A huge Paris-based bank, BNP Paribas, has forfeited some $8.8 billion to the U.S. Department of Justice after it was convicted of handling funds in violation of U.S. sanctions against Iran, Cuba and Sudan.
Now U.S. justice officials are considering whether to use part of that forfeiture to compensate people harmed by the three governments.
New York State banking regulators, who worked alongside federal authorities on the BNP case, say BNP cleared more than $190 billion involving Iran, Cuba and Sudan from 2002 through 2012. State regulators also say the bank intentionally hid information from those transactions that would identify their source.
U.S. Attorney Preet Bharara said BNP Paribas engaged in “the hat trick of sanctions violations.” The prosecutor said the bank engaged in what he called “a tour de fraud.”
The forfeiture by BNP, fourth-largest bank in the world, became official on May 1 when the financial house was sentenced in federal court.
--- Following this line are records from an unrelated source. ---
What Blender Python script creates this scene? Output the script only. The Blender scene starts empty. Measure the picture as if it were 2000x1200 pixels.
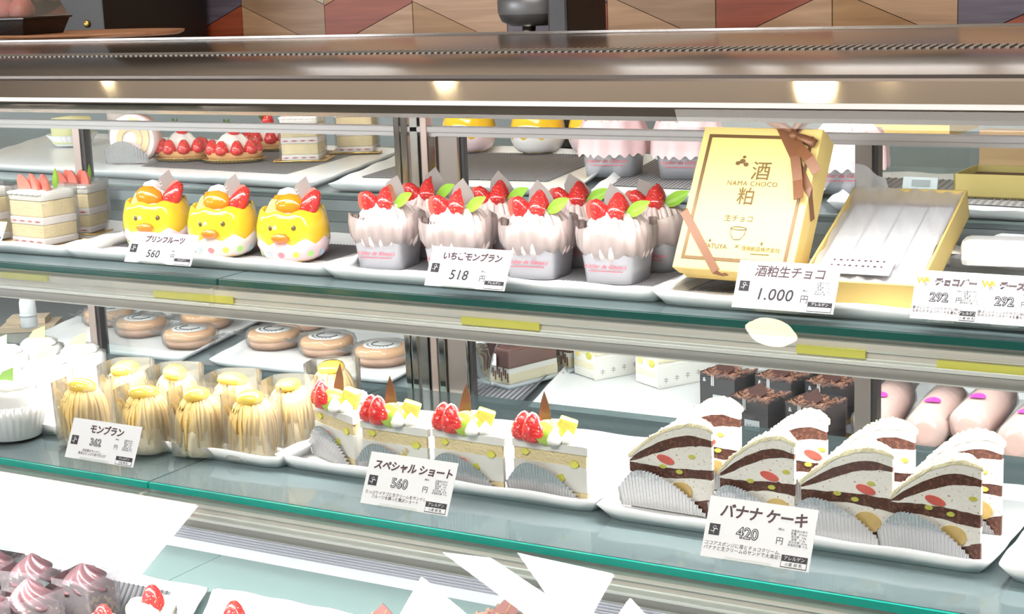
import bpy, bmesh, math, random
from mathutils import Vector, Matrix, Euler
R = random.Random(7)
PI = math.pi
col = bpy.context.scene.collection
scene = bpy.context.scene

# ------------------------------------------------------------------ camera
FPX = 3250.0
CAM = Vector((0.7590276, -1.26020749, 0.29283814))
_x = -Vector((-4525-1000, 156-600, FPX)).normalized()      # world X seen in camera axes (right, down, forward)
_u = _x.cross(Vector((1, -0.0387, 0))).normalized()
if _u.y > 0: _u = -_u
_y = _u.cross(_x)
if _y.z < 0: _y = -_y
def ray(px, py):
    c = Vector((px-1000, py-600, FPX))
    return Vector((_x.dot(c), _y.dot(c), _u.dot(c)))
def at(px, py, z=None, y=None, x=None):
    """the point of a real plane (z=, y= or x= constant) that the photograph shows at a pixel"""
    d = ray(px, py)
    if z is not None: t = (z-CAM.z)/d.z
    elif y is not None: t = (y-CAM.y)/d.y
    else: t = (x-CAM.x)/d.x
    return CAM + d*t
def project(P):
    v = Vector(P)-CAM
    c = _x*v.x + _y*v.y + _u*v.z
    return 1000+FPX*c.x/c.z, 600+FPX*c.y/c.z
cd = bpy.data.cameras.new('camera'); cam = bpy.data.objects.new('camera', cd); col.objects.link(cam)
cd.sensor_width = 36; cd.lens = FPX/2000*36; cd.clip_start = .02; cd.clip_end = 60
# columns: camera right, up, back in world axes
r_ = Vector((_x.x, _y.x, _u.x)); dn = Vector((_x.y, _y.y, _u.y)); fw = Vector((_x.z, _y.z, _u.z))
M = Matrix.Identity(4)
for i in range(3):
    M[i][0] = r_[i]; M[i][1] = -dn[i]; M[i][2] = -fw[i]; M[i][3] = CAM[i]
cam.matrix_world = M
scene.camera = cam
scene.view_settings.view_transform = 'Standard'
scene.view_settings.look = 'None'
scene.view_settings.gamma = 1
scene.view_settings.use_curve_mapping = False
scene.view_settings.exposure = 0.12
scene.cycles.max_bounces = 8
scene.cycles.transparent_max_bounces = 24
scene.cycles.caustics_reflective = False
scene.cycles.caustics_refractive = False
scene.cycles.sample_clamp_indirect = 4
scene.cycles.use_denoising = True

# ------------------------------------------------------------------ world and lights
w = bpy.data.worlds.new('shop ambient'); scene.world = w; w.use_nodes = True
w.node_tree.nodes['Background'].inputs[0].default_value = (1, .93, .86, 1)
w.node_tree.nodes['Background'].inputs[1].default_value = .12
def area(name, loc, direction, sx, sy, power, color=(1, 1, 1), spread=180):
    l = bpy.data.lights.new(name, 'AREA'); l.shape = 'RECTANGLE'; l.size = sx; l.size_y = sy
    l.energy = power; l.color = color; l.spread = math.radians(spread)
    o = bpy.data.objects.new(name, l); col.objects.link(o); o.location = loc
    o.rotation_euler = Vector(direction).to_track_quat('-Z', 'Y').to_euler()
    # keep the long side along X
    z = -Vector(direction).normalized(); x = Vector((1, 0, 0)); x = (x - z*x.dot(z)).normalized(); yv = z.cross(x)
    m = Matrix((x, yv, z)).transposed().to_4x4(); m.translation = Vector(loc); o.matrix_world = m
    return o
WHITE = (1.0, .985, .96)
area('led_strip_top', (-.3, .0, .166), (0, .35, -1), 2.6, .012, 5, WHITE)
area('led_strip_upper_shelf', (-.3, .012, -.045), (0, .1, -1), 2.6, .012, 9.5, WHITE)
area('led_strip_lower_shelf', (-.3, -.105, -.222), (0, .3, -1), 2.6, .012, 15, WHITE)
area('led_strip_rear_top', (-.5, .37, .16), (0, .5, -1), 3.0, .02, 4.2, WHITE)
area('led_strip_rear_shelf', (-.5, .42, .0), (0, .5, -1), 3.0, .02, 8, WHITE)
area('shop_ceiling_light', (.2, -1.6, 1.6), (0, .55, -1), 2.2, 1.0, 78, (1, .95, .88))
area('kitchen_ceiling_light', (-.8, .75, 1.5), (0, .35, -1), 3.0, .4, 12, (1, .86, .70))

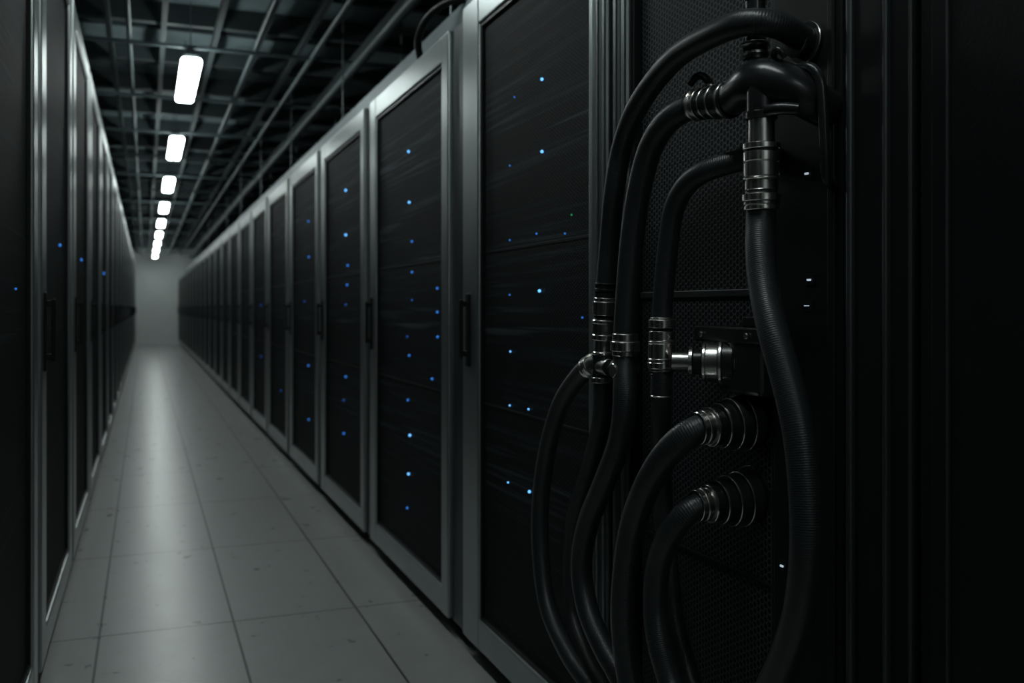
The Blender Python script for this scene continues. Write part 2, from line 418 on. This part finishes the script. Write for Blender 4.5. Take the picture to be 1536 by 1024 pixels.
fit((.93,1.283,1.512),(0,0,-1),[(0,.006,.023,'chromed'),(.006,.046,.021,'chromed'),(.046,.056,.030,'chrome'),(.056,.060,.028,'blackfit'),(.060,.076,.029,'chrome'),(.077,.100,.0285,'chromed'),(.101,.105,.0295,'chrome'),(.106,.122,.0265,'chromed'),(.122,.127,.026,'blackfit'),(.128,.140,.031,'chrome'),(.140,.146,.0285,'chromed'),(.147,.154,.028,'chrome')],'hose_coupling')
b=MB()
b.tube([(.943,1.385,1.560),(.94,1.35,1.567),(.938,1.31,1.572),(.945,1.275,1.566),(.965,1.25,1.55),(1.0,1.24,1.53),(1.05,1.245,1.515)],.03,'blackfit',n=32,rad=[.029,.032,.038,.039,.035,.032,.031])
b.lathe((.93,1.283,1.505),(0,0,1),ringprof([(0,.012,.0255,'blackfit'),(.012,.06,.0235,'blackfit')]),'blackfit',32)
b.lathe((.955,1.335,1.585),(0,-.003,1),ringprof([(-.03,.004,.024,'blackfit'),(.004,.012,.025,'chromed'),(.014,.020,.021,'blackfit'),(.022,.028,.0235,'chromed'),(.030,.036,.021,'blackfit'),(.038,.044,.0235,'chromed'),(.046,.052,.021,'blackfit'),(.054,.060,.0235,'chromed'),(.060,.13,.0165,'blackfit'),(.13,.14,.019,'chromed'),(.14,.20,.0165,'blackfit'),(.20,.21,.024,'blackfit'),(.21,.64,.0165,'blackfit')]),'blackfit',30)
b.tube([(.98,1.255,1.585),(.975,1.235,1.588),(.98,1.215,1.578),(.985,1.205,1.555),(.99,1.203,1.45),(1.0,1.21,1.40),(1.04,1.23,1.39)],.008,'blackfit',n=14)
b.lathe((.938,1.265,1.59),(0,-.2,1),ringprof([(-.02,.012,.007,'blackfit')]),'blackfit',14)
b.tube([(.938,1.262,1.602),(.933,1.254,1.612),(.928,1.242,1.612),(.93,1.232,1.604),(.94,1.236,1.596)],.0055,'blackfit',n=12)
b.tube([(.94,1.445,1.595),(.935,1.452,1.615),(.93,1.462,1.622),(.925,1.48,1.618),(.925,1.49,1.608)],.007,'blackfit',n=12)
b.lathe((.94,1.45,1.58),(0,0,1),ringprof([(-.01,.012,.012,'blackfit'),(.012,.018,.015,'chromed')]),'blackfit',16)
b.tube([(.925,1.26,1.515),(.93,1.235,1.515),(.95,1.215,1.51)],.010,'blackfit',n=12)
b.obj('pipe_manifold',plumb)
fit((.943,1.385,1.560),Vector((-.013,.115,.010)),[(0,.006,.032,'blackfit'),(.006,.012,.033,'chromed'),(.013,.035,.029,'blackfit'),(.035,.040,.031,'chromed'),(.041,.060,.027,'blackfit'),(.060,.064,.029,'chromed'),(.065,.078,.026,'blackfit'),(.078,.083,.029,'chromed'),(.084,.094,.026,'chromed'),(.094,.099,.029,'chrome'),(.100,.108,.0265,'blackfit')],'hose_coupling','blackfit')
fit((1.055,1.296,1.638),Vector((-1,-.1,.1)),[(0,.03,.034,'blackfit'),(.03,.034,.036,'chromed'),(.034,.05,.027,'blackfit'),(.05,.056,.029,'chromed')],'hose_end','blackfit')
fit((1.06,1.40,1.468),Vector((-1,.0,-.05)),[(0,.02,.034,'blackfit'),(.02,.05,.026,'blackfit'),(.05,.058,.028,'chromed'),(.06,.08,.025,'blackfit')],'hose_end','blackfit')

# ---------------------------------------------------------------- ceiling lamps
for k in range(-3,9):
    y=7.35+3.14*k
    b=MB()
    b.box(-.068,.068,-.64,.64,-.035,.02,'lamp',.026,seg=5)
    b.box(-.05,.05,-.60,.60,.02,.045,'pipe',.004)
    for s in (-.5,.5):
        b.lathe((0,s,.04),(0,0,1),[(0,.004),(HC-2.85-.04,.004)],'pipe',8)
    b.obj('ceiling_lamp',None,(.29,y,2.87))

# ---------------------------------------------------------------- ceiling services
b=MB()
for i in range(34):
    yy=YB+.4+i*1.08
    b.box(-1.6,2.4,yy,yy+.07,HC-.14,HC,'joist')
    b.box(-1.6,2.4,yy+.5,yy+.53,HC-.05,HC,'joist')
for xx in (-1.3,-.95,-.6,-.25,.1,.45,.75,1.05,1.5,1.9,2.2):
    b.box(xx,xx+.035,YB,YF,HC-.20,HC-.14,'joist')
b.obj('ceiling_joists')
b=MB()
for xx,zz,r in ((1.42,2.95,.035),(1.12,3.0,.02),(1.75,2.88,.05),(2.1,2.95,.03),(-.55,3.0,.03),(-.9,2.95,.045),(.72,3.02,.016),(-.1,3.02,.016)):
    b.lathe((xx,YB,zz),(0,1,0),[(0,r),(YF-YB,r)],'pipe',16)
for i in range(18):
    yy=3.5+i*1.7
    b.lathe((-1.6,yy,3.0),(1,0,0),[(0,.014),(4.0,.014)],'pipe',10)
b.obj('ceiling_pipes')
b=MB()
for xx in (1.22,1.62): b.box(xx,xx+.02,YB,YF,2.36,2.46,'tray',.004)
for i in range(100):
    yy=YB+.2+i*.36
    if yy<YF-.1: b.box(1.22,1.63,yy,yy+.03,2.37,2.385,'tray')
for i in range(14):
    yy=1.5+i*2.4
    for xx in (1.23,1.63): b.lathe((xx,yy,2.4),(0,0,1),[(0,.006),(HC-2.4,.006)],'tray',8)
tray=b.obj('cable_tray')
b=MB()
for xx,zz,r in ((1.3,2.40,.016),(1.36,2.40,.018),(1.43,2.40,.015),(1.5,2.405,.02)):
    pts=[(xx+random.uniform(-.015,.015),YB+.2+i*1.5,zz+.0) for i in range(25)]
    b.tube(pts,r,'handle',n=8,step=.3)
for yy in (3.05,3.9):
    b.tube([(1.32,yy-.3,2.41),(1.2,yy-.2,2.47),(1.12,yy-.05,2.44),(1.10,yy+.08,2.36),(1.14,yy+.12,2.25)],.016,'handle',n=12,step=.02)
b.obj('cable_bundle',tray)

# ---------------------------------------------------------------- world, camera
w=bpy.data.worlds.new('World'); S.world=w; w.use_nodes=True
w.node_tree.nodes['Background'].inputs[0].default_value=(.3,.45,.5,1); w.node_tree.nodes['Background'].inputs[1].default_value=.01
cam=bpy.data.cameras.new('camera'); co=bpy.data.objects.new('camera',cam); COL.objects.link(co)
co.location=(0,0,1.2); co.rotation_euler=(math.radians(90),0,-math.radians(21.17))
cam.sensor_width=36; cam.lens=1420/1536*36; cam.shift_y=-50/1536
cam.clip_start=.05; cam.clip_end=100
cam.dof.use_dof=True; cam.dof.focus_distance=1.7; cam.dof.aperture_fstop=4
S.camera=co
S.view_settings.view_transform='Standard'
S.view_settings.look='None'
S.view_settings.exposure=-0.45
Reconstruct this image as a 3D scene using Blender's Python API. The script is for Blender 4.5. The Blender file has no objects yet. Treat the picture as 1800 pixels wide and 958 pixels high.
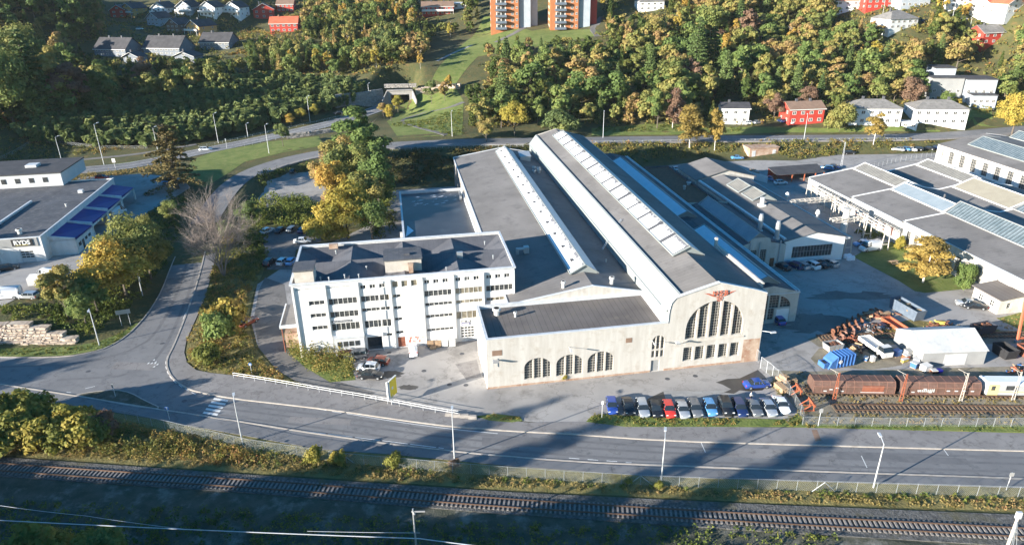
import bpy, math, random
import numpy as np
from math import sin, cos, tan, pi, radians, sqrt, atan2, hypot
from mathutils import Matrix, Vector
random.seed(7); rng = np.random.default_rng(11)
S = bpy.context.scene
COL = S.collection

# ------------------------------------------------------------------ camera
F, TH, RO, YAW, H = 1232.0, 0.4165, -0.01426, 0.1642, 65.5
ct, st, cr, sr = cos(TH), sin(TH), cos(RO), sin(RO)
r0 = Vector((1, 0, 0)); u0 = Vector((0, st, ct)); f0 = Vector((0, ct, -st))
R_ = cr * r0 + sr * u0; U_ = -sr * r0 + cr * u0
cd = bpy.data.cameras.new('camera'); cam = bpy.data.objects.new('camera', cd); COL.objects.link(cam)
cam.matrix_world = Matrix(((R_.x, U_.x, -f0.x, 0), (R_.y, U_.y, -f0.y, 0), (R_.z, U_.z, -f0.z, H), (0, 0, 0, 1)))
cd.sensor_width = 36; cd.lens = F / 1800 * 36; cd.clip_start = .5; cd.clip_end = 6000
S.camera = cam

# ------------------------------------------------------------------ light
SUN_EL, SUN_AZ = radians(14.0), radians(240.5)       # azimuth clockwise from +Y
w = bpy.data.worlds.new('World'); S.world = w; w.use_nodes = True
nt = w.node_tree; bg = nt.nodes['Background']
sky = nt.nodes.new('ShaderNodeTexSky'); sky.sky_type = 'NISHITA'; sky.sun_disc = False
sky.sun_elevation = SUN_EL; sky.sun_rotation = SUN_AZ; sky.air_density = 1.2; sky.dust_density = .4; sky.ozone_density = 3.5
hs = nt.nodes.new('ShaderNodeHueSaturation'); hs.inputs['Saturation'].default_value = 1.45; nt.links.new(sky.outputs[0], hs.inputs['Color']); nt.links.new(hs.outputs[0], bg.inputs[0]); bg.inputs[1].default_value = 0.075
ld = bpy.data.lights.new('sun', 'SUN'); ld.energy = 5.0; ld.angle = radians(.5); ld.color = (1, .93, .825)
sun = bpy.data.objects.new('sun', ld); COL.objects.link(sun)
sd = Vector((sin(SUN_AZ) * cos(SUN_EL), cos(SUN_AZ) * cos(SUN_EL), sin(SUN_EL)))
sun.rotation_euler = sd.to_track_quat('Z', 'Y').to_euler()
S.view_settings.view_transform = 'Standard'; S.view_settings.look = 'None'
S.view_settings.exposure = 1.68; S.view_settings.gamma = 1
S.cycles.max_bounces = 5; S.cycles.diffuse_bounces = 3; S.cycles.transparent_max_bounces = 6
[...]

It agreed on June 30, 2014 that it would give up the cash when it admitted guilt in the sanctions violations.
Then-U.S. Attorney General Eric Holder underscored the seriousness of the bank’s criminal activity.
“BNP Paribas went to really elaborate lengths to conceal prohibited transactions, cover its tracks, and deceive U.S. authorities,” Holder said, adding “These actions represent a serious breach of U.S. law.”
'Satellite banks'
The U.S. criminal complaint against BNP says it set up a network of so-called “satellite banks” to try to disguise both the origins and destinations of financial transactions.
BNP CEO Jean-Laurent Bonnafé admitted its role in a 2014 statement.
“We deeply regret that past misconduct that led to this settlement," he said
The Justice Department said earlier this month that it will be using the funds to compensate "persons and entities" harmed by the Cuban, Iranian, and Sudanese regimes.
"In an effort to better understand who may have been harmed by these regimes, the Justice Department is inviting individuals or their representatives to provide information describing the nature and value of the harm they suffered,” the department said in a statement.
Washington-based international attorney Steven Schneebaum said the settlement route could be complex.
“In the case of financial claims — expropriations, breached contracts, that sort of thing — the process would not be all that complicated,” he told VOA via e-mail.
“In the case of claimed deaths or unjust imprisonment, I imagine that the Department would apply lost earnings and pain-and-suffering guidelines that already exist [insurance companies use them routinely, and so do domestic courts in personal injury cases],” he wrote.
Attorney Heather Lowe with the better-governance and transparency group Global Financial Integrity, says that at least in the case of Sudan, group reparations are the best course of action.
“I'm not sure that individual claims is the right way to go about this,” Lowe told VOA via e-mail, “because you are talking about harms that were inflicted on an entire society; because the bank contributed to ensuring that a brutal regime continued to have access to funds to keep its soldiers paid, weapons supplied, etc.”
As for claims against the Cuban government, Schneebaum says that “is likely to be very contentious.
"Many Americans have already had their Cuban claims vetted by the FCSC [the Justice Department’s Foreign Claims Settlement Commission], and they have been waiting for a long time to receive anything," she said. "They will scream loudly if newcomers are allowed to jump the BNP ‘queue."
Claims involving Iran may face the same scrutiny, experts say
“An Iranian national whose company was nationalized by the ayatollahs in 1980 would have no justifiable claim in the U.S.: under U.S. law, s/he was not the victim of an illegal act. It is hard to see why such a person, who would not be allowed to file a lawsuit to vindicate his claim, should be rewarded in the United States,” attorney Schneebaum said.